Source excerpt =
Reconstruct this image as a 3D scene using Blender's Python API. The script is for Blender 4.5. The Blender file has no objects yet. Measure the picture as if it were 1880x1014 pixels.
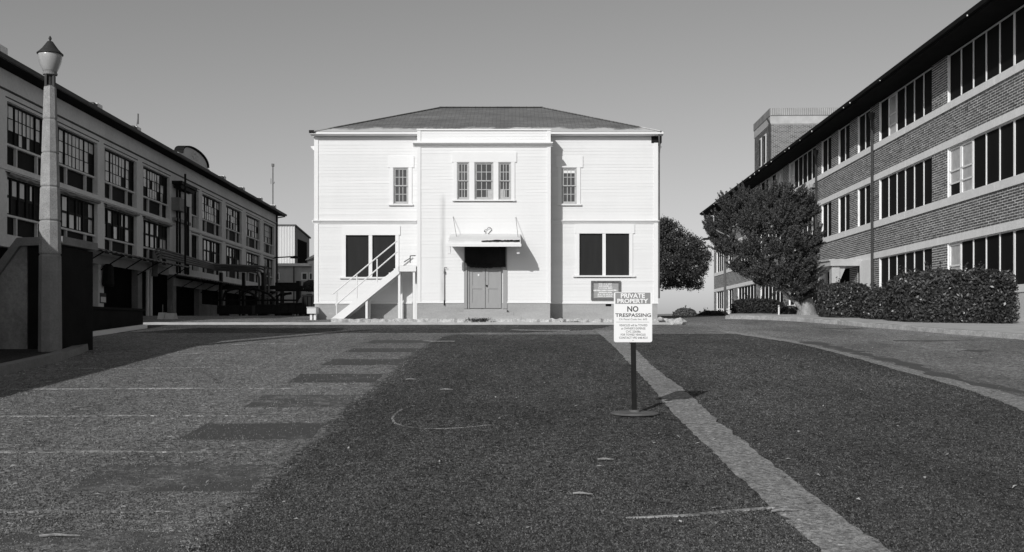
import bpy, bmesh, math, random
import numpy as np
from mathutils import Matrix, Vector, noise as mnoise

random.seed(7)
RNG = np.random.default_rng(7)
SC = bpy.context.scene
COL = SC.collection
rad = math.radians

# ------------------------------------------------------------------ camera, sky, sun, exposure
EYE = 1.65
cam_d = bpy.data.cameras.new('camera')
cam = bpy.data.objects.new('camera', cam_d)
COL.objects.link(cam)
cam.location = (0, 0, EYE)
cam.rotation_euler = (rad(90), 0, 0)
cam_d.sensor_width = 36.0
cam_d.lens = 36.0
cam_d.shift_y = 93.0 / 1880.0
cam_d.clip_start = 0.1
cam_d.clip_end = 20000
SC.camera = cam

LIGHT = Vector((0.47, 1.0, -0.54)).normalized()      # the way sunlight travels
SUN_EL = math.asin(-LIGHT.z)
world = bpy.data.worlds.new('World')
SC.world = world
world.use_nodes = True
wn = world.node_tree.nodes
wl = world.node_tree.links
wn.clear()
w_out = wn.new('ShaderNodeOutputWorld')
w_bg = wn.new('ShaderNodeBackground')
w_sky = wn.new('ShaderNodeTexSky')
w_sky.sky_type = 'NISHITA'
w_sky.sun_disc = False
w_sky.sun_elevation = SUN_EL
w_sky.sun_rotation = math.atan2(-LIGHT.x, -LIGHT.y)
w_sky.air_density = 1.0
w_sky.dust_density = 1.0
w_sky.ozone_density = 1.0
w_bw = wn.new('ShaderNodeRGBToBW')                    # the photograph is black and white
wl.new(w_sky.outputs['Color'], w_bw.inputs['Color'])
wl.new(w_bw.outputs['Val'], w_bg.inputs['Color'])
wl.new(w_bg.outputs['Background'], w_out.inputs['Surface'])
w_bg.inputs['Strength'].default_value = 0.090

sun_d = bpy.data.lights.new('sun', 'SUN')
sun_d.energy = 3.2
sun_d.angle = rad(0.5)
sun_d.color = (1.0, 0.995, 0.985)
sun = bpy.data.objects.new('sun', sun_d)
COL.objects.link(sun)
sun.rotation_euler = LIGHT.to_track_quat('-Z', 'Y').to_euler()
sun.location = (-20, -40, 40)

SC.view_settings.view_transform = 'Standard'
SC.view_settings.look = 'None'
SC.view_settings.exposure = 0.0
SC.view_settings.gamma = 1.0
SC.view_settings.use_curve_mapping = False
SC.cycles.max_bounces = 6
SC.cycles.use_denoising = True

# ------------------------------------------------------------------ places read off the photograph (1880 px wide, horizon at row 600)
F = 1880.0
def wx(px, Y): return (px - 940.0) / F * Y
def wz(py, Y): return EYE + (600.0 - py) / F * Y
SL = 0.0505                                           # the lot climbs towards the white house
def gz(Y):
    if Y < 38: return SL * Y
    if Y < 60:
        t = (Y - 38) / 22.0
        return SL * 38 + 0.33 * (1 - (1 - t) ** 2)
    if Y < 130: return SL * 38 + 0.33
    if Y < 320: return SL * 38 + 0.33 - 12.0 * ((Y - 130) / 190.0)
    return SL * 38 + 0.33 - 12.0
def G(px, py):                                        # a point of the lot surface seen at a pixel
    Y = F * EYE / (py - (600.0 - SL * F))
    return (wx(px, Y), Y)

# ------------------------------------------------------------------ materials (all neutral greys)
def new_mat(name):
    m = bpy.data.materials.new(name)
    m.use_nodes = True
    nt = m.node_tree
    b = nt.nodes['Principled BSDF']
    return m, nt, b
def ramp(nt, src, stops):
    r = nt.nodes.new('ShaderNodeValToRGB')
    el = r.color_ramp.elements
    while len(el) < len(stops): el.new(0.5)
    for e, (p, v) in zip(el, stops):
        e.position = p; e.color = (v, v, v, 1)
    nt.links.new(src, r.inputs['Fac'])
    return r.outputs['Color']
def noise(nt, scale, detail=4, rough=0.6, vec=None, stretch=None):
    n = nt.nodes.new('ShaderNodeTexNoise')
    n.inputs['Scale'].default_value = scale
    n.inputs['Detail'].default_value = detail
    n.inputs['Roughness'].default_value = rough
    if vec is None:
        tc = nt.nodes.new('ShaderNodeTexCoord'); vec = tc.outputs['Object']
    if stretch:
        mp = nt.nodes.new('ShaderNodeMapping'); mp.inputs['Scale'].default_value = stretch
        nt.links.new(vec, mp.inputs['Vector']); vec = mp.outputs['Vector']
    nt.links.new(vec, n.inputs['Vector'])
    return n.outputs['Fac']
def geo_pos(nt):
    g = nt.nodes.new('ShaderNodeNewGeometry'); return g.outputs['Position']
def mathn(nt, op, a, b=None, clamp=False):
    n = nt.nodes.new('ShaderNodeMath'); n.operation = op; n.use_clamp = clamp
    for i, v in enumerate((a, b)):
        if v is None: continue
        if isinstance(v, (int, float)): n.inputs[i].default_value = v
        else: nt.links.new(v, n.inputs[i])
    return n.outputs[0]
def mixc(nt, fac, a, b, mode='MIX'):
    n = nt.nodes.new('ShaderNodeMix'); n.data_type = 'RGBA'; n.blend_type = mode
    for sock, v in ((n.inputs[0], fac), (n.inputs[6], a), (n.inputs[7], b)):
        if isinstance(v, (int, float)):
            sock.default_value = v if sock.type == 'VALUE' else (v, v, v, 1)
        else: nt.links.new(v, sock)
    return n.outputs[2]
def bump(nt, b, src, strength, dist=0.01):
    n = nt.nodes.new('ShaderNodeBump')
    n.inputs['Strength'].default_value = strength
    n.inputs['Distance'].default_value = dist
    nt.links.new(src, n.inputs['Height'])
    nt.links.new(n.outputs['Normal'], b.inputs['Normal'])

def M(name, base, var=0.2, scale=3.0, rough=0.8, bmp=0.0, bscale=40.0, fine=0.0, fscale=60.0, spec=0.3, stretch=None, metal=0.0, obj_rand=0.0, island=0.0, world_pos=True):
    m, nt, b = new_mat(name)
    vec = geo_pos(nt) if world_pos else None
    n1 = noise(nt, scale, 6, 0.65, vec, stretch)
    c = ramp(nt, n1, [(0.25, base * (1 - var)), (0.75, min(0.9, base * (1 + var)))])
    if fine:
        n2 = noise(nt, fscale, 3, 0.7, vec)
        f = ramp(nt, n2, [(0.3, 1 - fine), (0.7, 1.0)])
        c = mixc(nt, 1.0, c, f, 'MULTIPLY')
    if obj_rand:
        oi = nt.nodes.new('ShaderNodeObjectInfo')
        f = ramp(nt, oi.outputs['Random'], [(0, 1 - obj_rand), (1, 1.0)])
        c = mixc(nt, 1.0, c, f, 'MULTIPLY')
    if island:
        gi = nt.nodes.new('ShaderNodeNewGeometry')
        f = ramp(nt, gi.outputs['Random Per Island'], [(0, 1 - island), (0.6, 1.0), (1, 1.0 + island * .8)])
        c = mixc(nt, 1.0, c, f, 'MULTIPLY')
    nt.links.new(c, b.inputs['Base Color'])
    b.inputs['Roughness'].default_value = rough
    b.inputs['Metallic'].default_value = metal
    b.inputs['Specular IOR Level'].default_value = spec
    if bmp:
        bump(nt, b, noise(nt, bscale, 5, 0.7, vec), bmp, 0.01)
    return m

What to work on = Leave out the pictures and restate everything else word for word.

Response to the exercise =
Reconstruct this image as a 3D scene using Blender's Python API. The script is for Blender 4.5. The Blender file has no objects yet. Measure the picture as if it were 1880x1014 pixels.
import bpy, bmesh, math, random
import numpy as np
from mathutils import Matrix, Vector, noise as mnoise

random.seed(7)
RNG = np.random.default_rng(7)
SC = bpy.context.scene
COL = SC.collection
rad = math.radians

# ------------------------------------------------------------------ camera, sky, sun, exposure
EYE = 1.65
cam_d = bpy.data.cameras.new('camera')
cam = bpy.data.objects.new('camera', cam_d)
COL.objects.link(cam)
cam.location = (0, 0, EYE)
cam.rotation_euler = (rad(90), 0, 0)
cam_d.sensor_width = 36.0
cam_d.lens = 36.0
cam_d.shift_y = 93.0 / 1880.0
cam_d.clip_start = 0.1
cam_d.clip_end = 20000
SC.camera = cam

LIGHT = Vector((0.47, 1.0, -0.54)).normalized()      # the way sunlight travels
SUN_EL = math.asin(-LIGHT.z)
world = bpy.data.worlds.new('World')
SC.world = world
world.use_nodes = True
wn = world.node_tree.nodes
wl = world.node_tree.links
wn.clear()
w_out = wn.new('ShaderNodeOutputWorld')
w_bg = wn.new('ShaderNodeBackground')
w_sky = wn.new('ShaderNodeTexSky')
w_sky.sky_type = 'NISHITA'
w_sky.sun_disc = False
w_sky.sun_elevation = SUN_EL
w_sky.sun_rotation = math.atan2(-LIGHT.x, -LIGHT.y)
w_sky.air_density = 1.0
w_sky.dust_density = 1.0
w_sky.ozone_density = 1.0
w_bw = wn.new('ShaderNodeRGBToBW')                    # the photograph is black and white
wl.new(w_sky.outputs['Color'], w_bw.inputs['Color'])
wl.new(w_bw.outputs['Val'], w_bg.inputs['Color'])
wl.new(w_bg.outputs['Background'], w_out.inputs['Surface'])
w_bg.inputs['Strength'].default_value = 0.090

sun_d = bpy.data.lights.new('sun', 'SUN')
sun_d.energy = 3.2
sun_d.angle = rad(0.5)
sun_d.color = (1.0, 0.995, 0.985)
sun = bpy.data.objects.new('sun', sun_d)
COL.objects.link(sun)
sun.rotation_euler = LIGHT.to_track_quat('-Z', 'Y').to_euler()
sun.location = (-20, -40, 40)

SC.view_settings.view_transform = 'Standard'
SC.view_settings.look = 'None'
SC.view_settings.exposure = 0.0
SC.view_settings.gamma = 1.0
SC.view_settings.use_curve_mapping = False
SC.cycles.max_bounces = 6
SC.cycles.use_denoising = True

# ------------------------------------------------------------------ places read off the photograph (1880 px wide, horizon at row 600)
F = 1880.0
def wx(px, Y): return (px - 940.0) / F * Y
def wz(py, Y): return EYE + (600.0 - py) / F * Y
SL = 0.0505                                           # the lot climbs towards the white house
def gz(Y):
    if Y < 38: return SL * Y
    if Y < 60:
        t = (Y - 38) / 22.0
        return SL * 38 + 0.33 * (1 - (1 - t) ** 2)
    if Y < 130: return SL * 38 + 0.33
    if Y < 320: return SL * 38 + 0.33 - 12.0 * ((Y - 130) / 190.0)
    return SL * 38 + 0.33 - 12.0
def G(px, py):                                        # a point of the lot surface seen at a pixel
    Y = F * EYE / (py - (600.0 - SL * F))
    return (wx(px, Y), Y)

# ------------------------------------------------------------------ materials (all neutral greys)
def new_mat(name):
    m = bpy.data.materials.new(name)
    m.use_nodes = True
    nt = m.node_tree
    b = nt.nodes['Principled BSDF']
    return m, nt, b
def ramp(nt, src, stops):
    r = nt.nodes.new('ShaderNodeValToRGB')
    el = r.color_ramp.elements
    while len(el) < len(stops): el.new(0.5)
    for e, (p, v) in zip(el, stops):
        e.position = p; e.color = (v, v, v, 1)
    nt.links.new(src, r.inputs['Fac'])
    return r.outputs['Color']
def noise(nt, scale, detail=4, rough=0.6, vec=None, stretch=None):
    n = nt.nodes.new('ShaderNodeTexNoise')
    n.inputs['Scale'].default_value = scale
    n.inputs['Detail'].default_value = detail
    n.inputs['Roughness'].default_value = rough
    if vec is None:
        tc = nt.nodes.new('ShaderNodeTexCoord'); vec = tc.outputs['Object']
    if stretch:
        mp = nt.nodes.new('ShaderNodeMapping'); mp.inputs['Scale'].default_value = stretch
        nt.links.new(vec, mp.inputs['Vector']); vec = mp.outputs['Vector']
    nt.links.new(vec, n.inputs['Vector'])
    return n.outputs['Fac']
def geo_pos(nt):
    g = nt.nodes.new('ShaderNodeNewGeometry'); return g.outputs['Position']
def mathn(nt, op, a, b=None, clamp=False):
    n = nt.nodes.new('ShaderNodeMath'); n.operation = op; n.use_clamp = clamp
    for i, v in enumerate((a, b)):
        if v is None: continue
        if isinstance(v, (int, float)): n.inputs[i].default_value = v
        else: nt.links.new(v, n.inputs[i])
    return n.outputs[0]
def mixc(nt, fac, a, b, mode='MIX'):
    n = nt.nodes.new('ShaderNodeMix'); n.data_type = 'RGBA'; n.blend_type = mode
    for sock, v in ((n.inputs[0], fac), (n.inputs[6], a), (n.inputs[7], b)):
        if isinstance(v, (int, float)):
            sock.default_value = v if sock.type == 'VALUE' else (v, v, v, 1)
        else: nt.links.new(v, sock)
    return n.outputs[2]
def bump(nt, b, src, strength, dist=0.01):
    n = nt.nodes.new('ShaderNodeBump')
    n.inputs['Strength'].default_value = strength
    n.inputs['Distance'].default_value = dist
    nt.links.new(src, n.inputs['Height'])
    nt.links.new(n.outputs['Normal'], b.inputs['Normal'])

def M(name, base, var=0.2, scale=3.0, rough=0.8, bmp=0.0, bscale=40.0, fine=0.0, fscale=60.0, spec=0.3, stretch=None, metal=0.0, obj_rand=0.0, island=0.0, world_pos=True):
    m, nt, b = new_mat(name)
    vec = geo_pos(nt) if world_pos else None
    n1 = noise(nt, scale, 6, 0.65, vec, stretch)
    c = ramp(nt, n1, [(0.25, base * (1 - var)), (0.75, min(0.9, base * (1 + var)))])
    if fine:
        n2 = noise(nt, fscale, 3, 0.7, vec)
        f = ramp(nt, n2, [(0.3, 1 - fine), (0.7, 1.0)])
        c = mixc(nt, 1.0, c, f, 'MULTIPLY')
    if obj_rand:
        oi = nt.nodes.new('ShaderNodeObjectInfo')
        f = ramp(nt, oi.outputs['Random'], [(0, 1 - obj_rand), (1, 1.0)])
        c = mixc(nt, 1.0, c, f, 'MULTIPLY')
    if island:
        gi = nt.nodes.new('ShaderNodeNewGeometry')
        f = ramp(nt, gi.outputs['Random Per Island'], [(0, 1 - island), (0.6, 1.0), (1, 1.0 + island * .8)])
        c = mixc(nt, 1.0, c, f, 'MULTIPLY')
    nt.links.new(c, b.inputs['Base Color'])
    b.inputs['Roughness'].default_value = rough
    b.inputs['Metallic'].default_value = metal
    b.inputs['Specular IOR Level'].default_value = spec
    if bmp:
        bump(nt, b, noise(nt, bscale, 5, 0.7, vec), bmp, 0.01)
    return m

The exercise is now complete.